Naquele dia do almoço com a minha amiga, eu percebi que aquela conta pagaria mais de um mês de compras para aquele menino.

A conta não fecha nunca. Vocês conseguem perceber?
Percebi que estava perdendo a perspectiva que me impulsiona a me manter viva. Perspectiva positiva é nosso oxigênio para respirar, quando o ódio cisma em querer colocar fogo em tudo.

Quando a gente perde essa visão para além dos fiados, é como se nada mais fizesse valer a pena na caminhada.

Eu vivo de contas, como a maioria dos brasileiros, mas nos últimos meses eu tenho buscado não perder a minha perspectiva de dias melhores. Sai das redes sociais com o intuito de redescobrir, através de um olhar mais atento, as possibilidades da vida. Pra mim especialmente. Afinal de contas, como oferecer o que não se tem? É preciso resgatar o sangue nos olhos que nos faz acelerar e movimentar a outra ponta da fila de espera por um futuro decente.

Entendi que se a conta não fecha e o fiado não supre mais as nossas necessidades reais, é preciso encontrar outras saídas mais sustentáveis e que resistam às nossas demandas diárias e urgentes.

Naquele dia, sentada naquele restaurante caro eu percebi que aquilo também é pra mim. Que também é para o menino que cruzou a cidade em busca de 30 reais e fez grande parte do caminho a pé. Tudo isso na linha fina de não desistir de tudo. Tudo isso pra não se render ao crime que por vezes é sim o único caminho aberto, esbofeteando a nossa cara e dizendo que não tem jeito. E assim, ser mais um no terceiro sistema carcerário mais lotado do mundo.

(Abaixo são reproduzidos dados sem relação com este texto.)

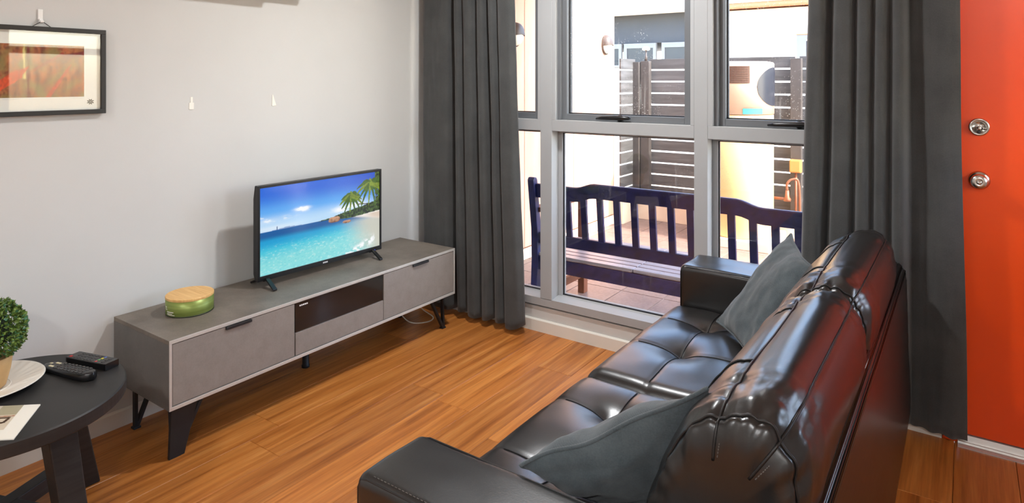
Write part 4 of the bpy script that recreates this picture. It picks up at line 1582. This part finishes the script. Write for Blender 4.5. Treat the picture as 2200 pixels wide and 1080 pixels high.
ztop = TZ + 0.0005 + 4 * 0.0007 + 0.0001
obj('cover', grid(lambda a, b: tuple(Q + E1 * (a * WB) + E2 * (b * HB) + Vector((0, 0, ztop))), 110, 100), M['cover'], br, False, cover(110, 100))

# ================================================================== OUTSIDE
GZ = -0.10
pv = obj('floor_patio', box((-0.22, 0.12, GZ - 0.12), (4.6, 3.6, GZ - 0.006)), M['paver_grout'])
struct(pv)
pv['label'] = 'tiled courtyard floor outside the window'
TS = 0.312
tm = {}
gx = 0.793 - 4 * TS
while gx < 4.5:
    gy = 1.185 - 4 * TS
    col_i = round((gx - 0.793) / TS)
    if col_i % 2:
        gy -= 0.0
    while gy < 3.6:
        x0, x1, y0, y1 = max(gx, -0.219), min(gx + TS, 4.59), max(gy, 0.125), min(gy + TS, 3.595)
        if x1 - x0 > 0.02 and y1 - y0 > 0.02:
            key = (round(x1 - x0, 3), round(y1 - y0, 3))
            if key not in tm:
                v, f = box((-(x1 - x0) / 2 + 0.0035, -(y1 - y0) / 2 + 0.0035, -0.008), ((x1 - x0) / 2 - 0.0035, (y1 - y0) / 2 - 0.0035, 0.0), 0.001, 1)
                me = bpy.data.meshes.new('tile')
                me.from_pydata(v, [], f)
                me.materials.append(M['tile'])
                tm[key] = me
            o = bpy.data.objects.new('tile', tm[key])
            COL.objects.link(o)
            o.parent = pv
            o.location = Vector(((x0 + x1) / 2, (y0 + y1) / 2, GZ)) - Vector(pv.location)
        gy += TS
    gx += TS

# cladding wall at the side of the courtyard
cw = obj('wall_cladding', box((-0.40, 0.12, GZ - 0.1), (-0.232, 3.13, 2.6)), M['clad_joint'])
struct(cw)
cw['label'] = 'cream panelled side wall of the courtyard'
pe = [0.122, 0.52, 0.985, 1.452, 1.87, 2.282, 2.69, 3.13]
for a, b in zip(pe[:-1], pe[1:]):
    obj('cladding_panel', box((-0.232, a + 0.003, 0.0), (-0.222, b - 0.003, 2.6), 0.0015, 1), M['clad'], cw)
    obj('skirting', box((-0.231, a, GZ), (-0.216, b, -0.012), 0.001, 1), M['plinth'], cw)
obj('corner_trim', box((-0.40, 3.13, GZ), (-0.222, 3.142, 2.6)), M['clad'], cw)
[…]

Naquele dia eu entendi que é preciso continuar lutando e encontrando novas perspectivas. Que ainda tem muito a ser feito.

Outubro de 2018

Entendi que temos o poder de mudar tudo isso em mãos e que é preciso muita coragem pra fazer escolhas e que essas escolhas possuem consequências que precisam ser pensadas milimetricamente. Detalhe por detalhe. Plano por plano.

“Coloca na conta” era a expressão que eu mais odiava ouvir minha mãe dizer. Como pode? Eu quero ter dinheiro pra chegar e comprar, isso é muito mais divertido.

Eu já sabia, desde menina. Por aqui a conta não fecha.

Por enquanto. Afinal de contas, ainda não é o fim da linha.